My day (and night) job is catching up with me, as are my summer writing deadlines, so I give thanks for Grandmère Mimi, who has posted on today's feast, celebrating Thomas à Kempis, whose birth name, I just discovered after all these years, was really Thomas Hammerken. He was born in Kempen, hence the name by which we know him; it was the custom of the day. Thank you, Mimi.
Back to the writings of Mercy Amba Oduyoye and related footnotes and insights and to the Impossible To Plan New Course Which I Have Never Taught Before And Just Inherited From My Predecessor. Oy.
P.S. On that link about Thomas (not Mimi's, the other one) I don't know how the source (which is slightly dubious, or at least not scholarly) knows Thomas was straight. Or what Luiz would say about that photo, though I have my suspicions. I do love that the site describes Thomas as "simple in worldly affairs" and "absent-minded." Glory be to Godde for the diversity of saintly personalities.
2 comments:
Same saint, different spin. Good for you, Jane, and thanks for the link.
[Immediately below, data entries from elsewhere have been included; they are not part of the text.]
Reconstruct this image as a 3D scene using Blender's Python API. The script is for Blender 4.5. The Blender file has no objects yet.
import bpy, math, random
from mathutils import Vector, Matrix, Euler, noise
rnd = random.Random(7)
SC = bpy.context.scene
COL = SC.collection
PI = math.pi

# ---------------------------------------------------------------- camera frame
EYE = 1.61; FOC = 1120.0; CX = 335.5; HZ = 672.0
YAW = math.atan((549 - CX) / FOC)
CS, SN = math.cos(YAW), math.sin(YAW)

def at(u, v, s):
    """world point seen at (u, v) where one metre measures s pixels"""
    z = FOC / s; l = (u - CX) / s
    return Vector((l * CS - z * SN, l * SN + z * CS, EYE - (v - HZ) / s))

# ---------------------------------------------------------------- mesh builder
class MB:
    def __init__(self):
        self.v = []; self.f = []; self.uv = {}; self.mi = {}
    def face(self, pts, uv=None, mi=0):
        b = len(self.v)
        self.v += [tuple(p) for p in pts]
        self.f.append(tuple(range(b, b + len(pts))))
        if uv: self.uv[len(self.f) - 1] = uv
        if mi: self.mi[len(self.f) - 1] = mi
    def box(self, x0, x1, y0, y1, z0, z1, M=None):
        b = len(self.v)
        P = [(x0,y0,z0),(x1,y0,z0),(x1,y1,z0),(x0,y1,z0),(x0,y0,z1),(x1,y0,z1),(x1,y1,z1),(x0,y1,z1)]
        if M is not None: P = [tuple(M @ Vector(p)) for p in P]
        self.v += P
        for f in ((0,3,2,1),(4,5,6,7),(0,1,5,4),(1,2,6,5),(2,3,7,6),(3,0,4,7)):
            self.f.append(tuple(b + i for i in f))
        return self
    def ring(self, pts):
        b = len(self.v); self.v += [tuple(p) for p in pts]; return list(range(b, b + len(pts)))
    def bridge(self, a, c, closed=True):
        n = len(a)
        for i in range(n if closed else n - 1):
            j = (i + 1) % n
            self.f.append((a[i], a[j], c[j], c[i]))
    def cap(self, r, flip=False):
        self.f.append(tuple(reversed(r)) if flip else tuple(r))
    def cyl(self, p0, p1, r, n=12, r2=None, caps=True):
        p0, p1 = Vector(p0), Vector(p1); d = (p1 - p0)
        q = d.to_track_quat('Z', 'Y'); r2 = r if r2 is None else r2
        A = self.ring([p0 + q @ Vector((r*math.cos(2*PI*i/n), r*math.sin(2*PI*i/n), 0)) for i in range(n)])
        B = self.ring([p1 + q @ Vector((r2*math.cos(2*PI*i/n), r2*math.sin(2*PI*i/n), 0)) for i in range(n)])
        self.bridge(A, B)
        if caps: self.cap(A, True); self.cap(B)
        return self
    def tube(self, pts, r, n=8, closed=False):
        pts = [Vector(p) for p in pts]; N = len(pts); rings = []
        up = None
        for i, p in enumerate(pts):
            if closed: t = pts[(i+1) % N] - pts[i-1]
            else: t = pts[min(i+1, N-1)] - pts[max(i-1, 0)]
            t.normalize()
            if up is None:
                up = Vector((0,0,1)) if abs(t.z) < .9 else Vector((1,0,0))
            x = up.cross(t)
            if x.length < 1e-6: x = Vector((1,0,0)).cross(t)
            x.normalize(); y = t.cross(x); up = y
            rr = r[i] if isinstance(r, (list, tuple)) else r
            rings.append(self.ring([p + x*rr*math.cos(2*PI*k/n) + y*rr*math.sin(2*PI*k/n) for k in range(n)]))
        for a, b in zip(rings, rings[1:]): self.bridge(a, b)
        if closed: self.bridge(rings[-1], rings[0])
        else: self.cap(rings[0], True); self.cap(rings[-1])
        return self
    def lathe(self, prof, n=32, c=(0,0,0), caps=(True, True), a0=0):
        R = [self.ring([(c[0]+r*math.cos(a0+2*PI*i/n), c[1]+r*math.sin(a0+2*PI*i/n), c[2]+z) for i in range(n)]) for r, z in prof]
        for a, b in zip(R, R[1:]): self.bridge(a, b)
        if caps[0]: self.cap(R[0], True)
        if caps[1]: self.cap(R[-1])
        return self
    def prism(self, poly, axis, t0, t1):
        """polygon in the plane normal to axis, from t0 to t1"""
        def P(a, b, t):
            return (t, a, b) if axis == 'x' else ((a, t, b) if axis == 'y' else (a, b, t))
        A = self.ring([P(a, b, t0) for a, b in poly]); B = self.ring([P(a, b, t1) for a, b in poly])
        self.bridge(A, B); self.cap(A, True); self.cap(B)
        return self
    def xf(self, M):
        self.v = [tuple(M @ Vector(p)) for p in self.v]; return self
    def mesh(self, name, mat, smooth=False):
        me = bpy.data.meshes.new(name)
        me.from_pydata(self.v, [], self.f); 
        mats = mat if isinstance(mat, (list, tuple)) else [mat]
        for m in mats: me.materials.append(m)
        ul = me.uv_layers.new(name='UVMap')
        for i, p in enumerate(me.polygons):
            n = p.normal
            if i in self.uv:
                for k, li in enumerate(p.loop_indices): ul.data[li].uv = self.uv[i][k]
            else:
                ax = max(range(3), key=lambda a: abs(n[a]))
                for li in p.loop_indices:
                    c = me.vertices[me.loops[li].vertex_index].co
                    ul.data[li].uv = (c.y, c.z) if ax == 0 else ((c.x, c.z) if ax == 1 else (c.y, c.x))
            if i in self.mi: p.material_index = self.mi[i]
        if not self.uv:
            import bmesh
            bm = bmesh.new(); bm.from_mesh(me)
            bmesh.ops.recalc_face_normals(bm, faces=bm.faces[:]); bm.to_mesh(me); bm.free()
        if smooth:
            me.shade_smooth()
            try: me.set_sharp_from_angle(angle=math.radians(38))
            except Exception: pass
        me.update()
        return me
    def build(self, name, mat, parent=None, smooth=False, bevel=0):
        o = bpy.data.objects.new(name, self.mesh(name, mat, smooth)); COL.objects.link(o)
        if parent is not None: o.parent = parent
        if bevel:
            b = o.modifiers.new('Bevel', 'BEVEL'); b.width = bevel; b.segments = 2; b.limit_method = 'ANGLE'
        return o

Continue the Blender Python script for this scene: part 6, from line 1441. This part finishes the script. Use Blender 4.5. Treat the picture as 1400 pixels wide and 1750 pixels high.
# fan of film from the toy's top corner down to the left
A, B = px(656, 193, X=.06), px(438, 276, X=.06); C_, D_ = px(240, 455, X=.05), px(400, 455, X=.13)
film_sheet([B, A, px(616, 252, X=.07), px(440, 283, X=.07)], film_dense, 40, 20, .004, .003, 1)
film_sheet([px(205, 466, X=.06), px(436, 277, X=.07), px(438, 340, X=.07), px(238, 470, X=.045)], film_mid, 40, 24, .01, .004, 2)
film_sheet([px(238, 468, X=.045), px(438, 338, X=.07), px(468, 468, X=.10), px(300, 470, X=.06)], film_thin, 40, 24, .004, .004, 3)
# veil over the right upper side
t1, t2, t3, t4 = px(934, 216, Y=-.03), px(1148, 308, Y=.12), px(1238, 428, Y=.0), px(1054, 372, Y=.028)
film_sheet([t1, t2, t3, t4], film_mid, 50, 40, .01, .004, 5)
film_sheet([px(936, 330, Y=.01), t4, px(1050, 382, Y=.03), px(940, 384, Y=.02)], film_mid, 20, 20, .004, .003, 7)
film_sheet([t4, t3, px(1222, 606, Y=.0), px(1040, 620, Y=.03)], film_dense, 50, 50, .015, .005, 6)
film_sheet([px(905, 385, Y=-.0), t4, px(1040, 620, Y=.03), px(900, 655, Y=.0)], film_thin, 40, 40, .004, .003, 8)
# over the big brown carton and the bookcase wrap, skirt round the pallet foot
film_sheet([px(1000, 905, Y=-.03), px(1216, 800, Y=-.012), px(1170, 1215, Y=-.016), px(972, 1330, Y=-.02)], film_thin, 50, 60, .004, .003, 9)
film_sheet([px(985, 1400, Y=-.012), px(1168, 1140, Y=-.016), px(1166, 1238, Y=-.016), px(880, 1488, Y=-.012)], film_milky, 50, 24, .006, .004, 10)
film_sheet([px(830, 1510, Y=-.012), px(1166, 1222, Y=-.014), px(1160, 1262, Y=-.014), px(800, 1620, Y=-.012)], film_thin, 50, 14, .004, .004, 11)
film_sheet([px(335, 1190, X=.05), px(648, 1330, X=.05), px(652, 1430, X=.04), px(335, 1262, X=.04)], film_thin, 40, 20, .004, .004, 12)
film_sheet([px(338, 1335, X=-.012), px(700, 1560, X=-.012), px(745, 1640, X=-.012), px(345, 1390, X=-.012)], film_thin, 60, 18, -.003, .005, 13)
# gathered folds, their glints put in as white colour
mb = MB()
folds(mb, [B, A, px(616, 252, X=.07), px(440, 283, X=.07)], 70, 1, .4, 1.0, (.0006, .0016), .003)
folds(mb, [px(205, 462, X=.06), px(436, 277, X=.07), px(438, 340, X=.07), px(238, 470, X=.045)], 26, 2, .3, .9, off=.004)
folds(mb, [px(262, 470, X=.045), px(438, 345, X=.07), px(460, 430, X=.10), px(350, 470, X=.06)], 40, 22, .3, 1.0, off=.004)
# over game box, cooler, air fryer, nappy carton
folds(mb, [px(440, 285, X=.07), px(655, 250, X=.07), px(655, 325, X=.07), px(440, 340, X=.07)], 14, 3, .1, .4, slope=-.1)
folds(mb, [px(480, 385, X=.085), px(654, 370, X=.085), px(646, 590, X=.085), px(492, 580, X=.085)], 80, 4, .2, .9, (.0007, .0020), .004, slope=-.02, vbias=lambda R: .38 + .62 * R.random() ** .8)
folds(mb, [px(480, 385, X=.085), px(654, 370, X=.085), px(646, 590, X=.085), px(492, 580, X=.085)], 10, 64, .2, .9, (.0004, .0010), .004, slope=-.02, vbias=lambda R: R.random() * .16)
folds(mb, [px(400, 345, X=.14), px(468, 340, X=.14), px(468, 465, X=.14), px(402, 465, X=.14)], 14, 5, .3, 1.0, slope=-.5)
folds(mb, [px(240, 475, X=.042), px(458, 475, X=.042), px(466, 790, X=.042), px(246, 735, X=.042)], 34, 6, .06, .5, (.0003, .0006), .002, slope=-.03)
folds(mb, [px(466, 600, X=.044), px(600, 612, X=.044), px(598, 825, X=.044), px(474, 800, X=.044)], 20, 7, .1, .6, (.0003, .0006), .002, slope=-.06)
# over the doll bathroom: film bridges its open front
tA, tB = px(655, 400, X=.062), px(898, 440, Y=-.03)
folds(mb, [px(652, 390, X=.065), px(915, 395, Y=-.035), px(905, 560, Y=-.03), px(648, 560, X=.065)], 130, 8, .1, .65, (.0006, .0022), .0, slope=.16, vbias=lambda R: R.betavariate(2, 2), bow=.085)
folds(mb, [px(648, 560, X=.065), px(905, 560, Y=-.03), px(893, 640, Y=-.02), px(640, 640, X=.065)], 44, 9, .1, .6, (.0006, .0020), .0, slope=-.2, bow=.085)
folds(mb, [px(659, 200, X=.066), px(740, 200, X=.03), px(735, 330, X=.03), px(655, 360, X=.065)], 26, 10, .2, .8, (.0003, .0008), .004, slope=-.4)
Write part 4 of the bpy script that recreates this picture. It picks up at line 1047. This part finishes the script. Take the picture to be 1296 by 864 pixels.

Jane, in your list of fabulous women in July, you haven't yet me St. Christine the Astonishing? I love her. She hated the stench of sin so badly that at her funeral she flew to the rafters til all the sinners left the church.
I once started a story about her showing up in our modern day wearing pink sneakers. She went around confronting sinners, pointing her finger at them and warning them about the stench of hell. Her followers would make a circle around the sinner and chant, "Pink, pink, you stink!"
I'll write that story one of these days.